- SUPPLIED MATERIAL:
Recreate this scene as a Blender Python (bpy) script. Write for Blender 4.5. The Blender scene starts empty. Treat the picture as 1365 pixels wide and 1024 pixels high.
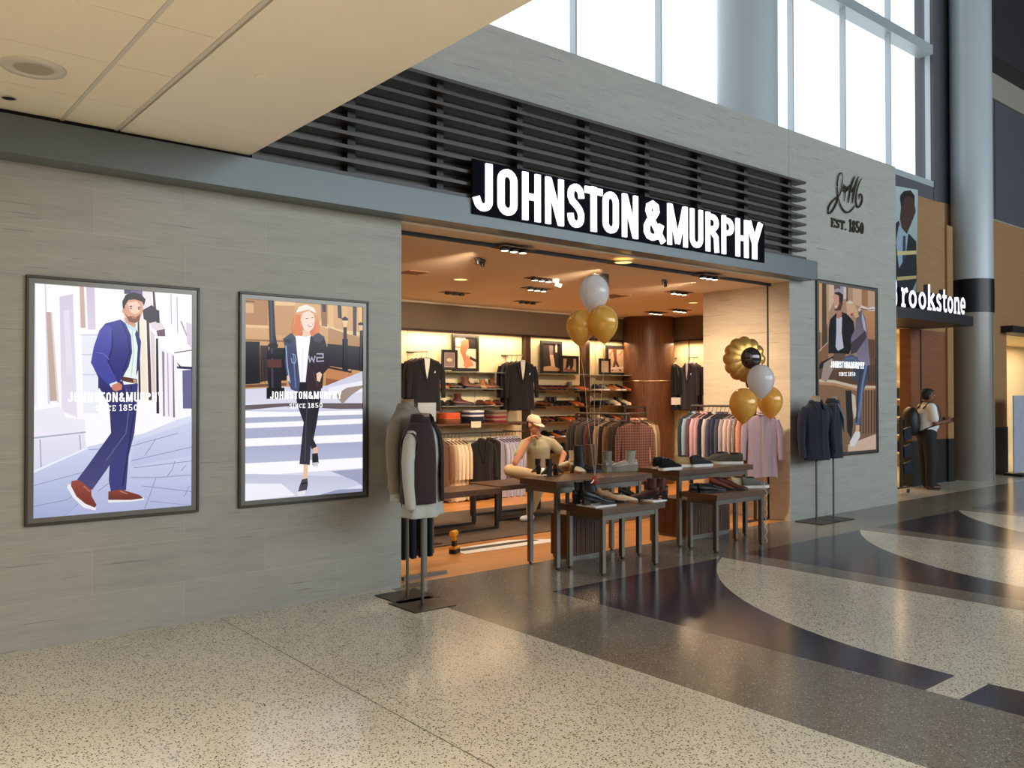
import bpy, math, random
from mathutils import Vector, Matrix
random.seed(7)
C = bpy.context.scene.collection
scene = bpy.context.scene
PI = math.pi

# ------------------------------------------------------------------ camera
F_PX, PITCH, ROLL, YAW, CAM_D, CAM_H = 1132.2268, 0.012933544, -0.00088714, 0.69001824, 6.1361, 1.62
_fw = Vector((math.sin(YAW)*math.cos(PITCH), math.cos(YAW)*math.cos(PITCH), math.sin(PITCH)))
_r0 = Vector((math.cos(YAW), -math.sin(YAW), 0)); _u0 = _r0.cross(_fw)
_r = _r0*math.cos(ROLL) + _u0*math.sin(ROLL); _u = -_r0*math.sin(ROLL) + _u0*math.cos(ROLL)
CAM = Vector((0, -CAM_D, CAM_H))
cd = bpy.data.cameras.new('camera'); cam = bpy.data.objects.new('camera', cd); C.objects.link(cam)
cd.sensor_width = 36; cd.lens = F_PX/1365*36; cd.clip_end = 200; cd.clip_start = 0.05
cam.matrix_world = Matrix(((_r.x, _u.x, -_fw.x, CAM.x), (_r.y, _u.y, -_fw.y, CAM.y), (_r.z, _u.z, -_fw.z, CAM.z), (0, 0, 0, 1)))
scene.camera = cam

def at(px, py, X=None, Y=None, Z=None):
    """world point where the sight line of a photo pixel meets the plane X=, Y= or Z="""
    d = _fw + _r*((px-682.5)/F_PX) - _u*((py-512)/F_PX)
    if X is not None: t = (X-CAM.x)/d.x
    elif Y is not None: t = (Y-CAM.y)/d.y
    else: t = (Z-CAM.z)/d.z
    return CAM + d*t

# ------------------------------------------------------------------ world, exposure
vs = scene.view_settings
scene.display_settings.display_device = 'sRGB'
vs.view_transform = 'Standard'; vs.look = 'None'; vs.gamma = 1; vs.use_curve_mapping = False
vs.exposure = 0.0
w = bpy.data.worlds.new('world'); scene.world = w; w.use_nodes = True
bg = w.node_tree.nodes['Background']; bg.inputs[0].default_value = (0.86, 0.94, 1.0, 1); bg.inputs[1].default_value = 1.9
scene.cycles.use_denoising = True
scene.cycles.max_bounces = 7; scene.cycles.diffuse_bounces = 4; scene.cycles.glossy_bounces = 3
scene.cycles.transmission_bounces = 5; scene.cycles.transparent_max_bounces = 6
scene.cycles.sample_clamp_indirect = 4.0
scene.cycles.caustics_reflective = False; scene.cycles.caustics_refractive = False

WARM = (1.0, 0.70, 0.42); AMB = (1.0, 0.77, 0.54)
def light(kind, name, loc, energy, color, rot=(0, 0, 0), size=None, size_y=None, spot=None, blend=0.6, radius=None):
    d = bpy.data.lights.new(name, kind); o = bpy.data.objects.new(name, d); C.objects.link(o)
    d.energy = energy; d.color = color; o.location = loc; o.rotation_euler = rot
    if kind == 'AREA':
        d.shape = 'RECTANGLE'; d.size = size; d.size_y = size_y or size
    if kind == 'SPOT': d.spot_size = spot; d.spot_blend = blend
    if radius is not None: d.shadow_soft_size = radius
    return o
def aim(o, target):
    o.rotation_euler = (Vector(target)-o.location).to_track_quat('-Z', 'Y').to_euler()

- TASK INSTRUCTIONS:
Send back the data above word for word, with the pictures left out.

- RESULT OF THE EXERCISE:
Recreate this scene as a Blender Python (bpy) script. Write for Blender 4.5. The Blender scene starts empty. Treat the picture as 1365 pixels wide and 1024 pixels high.
import bpy, math, random
from mathutils import Vector, Matrix
random.seed(7)
C = bpy.context.scene.collection
scene = bpy.context.scene
PI = math.pi

# ------------------------------------------------------------------ camera
F_PX, PITCH, ROLL, YAW, CAM_D, CAM_H = 1132.2268, 0.012933544, -0.00088714, 0.69001824, 6.1361, 1.62
_fw = Vector((math.sin(YAW)*math.cos(PITCH), math.cos(YAW)*math.cos(PITCH), math.sin(PITCH)))
_r0 = Vector((math.cos(YAW), -math.sin(YAW), 0)); _u0 = _r0.cross(_fw)
_r = _r0*math.cos(ROLL) + _u0*math.sin(ROLL); _u = -_r0*math.sin(ROLL) + _u0*math.cos(ROLL)
CAM = Vector((0, -CAM_D, CAM_H))
cd = bpy.data.cameras.new('camera'); cam = bpy.data.objects.new('camera', cd); C.objects.link(cam)
cd.sensor_width = 36; cd.lens = F_PX/1365*36; cd.clip_end = 200; cd.clip_start = 0.05
cam.matrix_world = Matrix(((_r.x, _u.x, -_fw.x, CAM.x), (_r.y, _u.y, -_fw.y, CAM.y), (_r.z, _u.z, -_fw.z, CAM.z), (0, 0, 0, 1)))
scene.camera = cam

def at(px, py, X=None, Y=None, Z=None):
    """world point where the sight line of a photo pixel meets the plane X=, Y= or Z="""
    d = _fw + _r*((px-682.5)/F_PX) - _u*((py-512)/F_PX)
    if X is not None: t = (X-CAM.x)/d.x
    elif Y is not None: t = (Y-CAM.y)/d.y
    else: t = (Z-CAM.z)/d.z
    return CAM + d*t

# ------------------------------------------------------------------ world, exposure
vs = scene.view_settings
scene.display_settings.display_device = 'sRGB'
vs.view_transform = 'Standard'; vs.look = 'None'; vs.gamma = 1; vs.use_curve_mapping = False
vs.exposure = 0.0
w = bpy.data.worlds.new('world'); scene.world = w; w.use_nodes = True
bg = w.node_tree.nodes['Background']; bg.inputs[0].default_value = (0.86, 0.94, 1.0, 1); bg.inputs[1].default_value = 1.9
scene.cycles.use_denoising = True
scene.cycles.max_bounces = 7; scene.cycles.diffuse_bounces = 4; scene.cycles.glossy_bounces = 3
scene.cycles.transmission_bounces = 5; scene.cycles.transparent_max_bounces = 6
scene.cycles.sample_clamp_indirect = 4.0
scene.cycles.caustics_reflective = False; scene.cycles.caustics_refractive = False

WARM = (1.0, 0.70, 0.42); AMB = (1.0, 0.77, 0.54)
def light(kind, name, loc, energy, color, rot=(0, 0, 0), size=None, size_y=None, spot=None, blend=0.6, radius=None):
    d = bpy.data.lights.new(name, kind); o = bpy.data.objects.new(name, d); C.objects.link(o)
    d.energy = energy; d.color = color; o.location = loc; o.rotation_euler = rot
    if kind == 'AREA':
        d.shape = 'RECTANGLE'; d.size = size; d.size_y = size_y or size
    if kind == 'SPOT': d.spot_size = spot; d.spot_blend = blend
    if radius is not None: d.shadow_soft_size = radius
    return o
def aim(o, target):
    o.rotation_euler = (Vector(target)-o.location).to_track_quat('-Z', 'Y').to_euler()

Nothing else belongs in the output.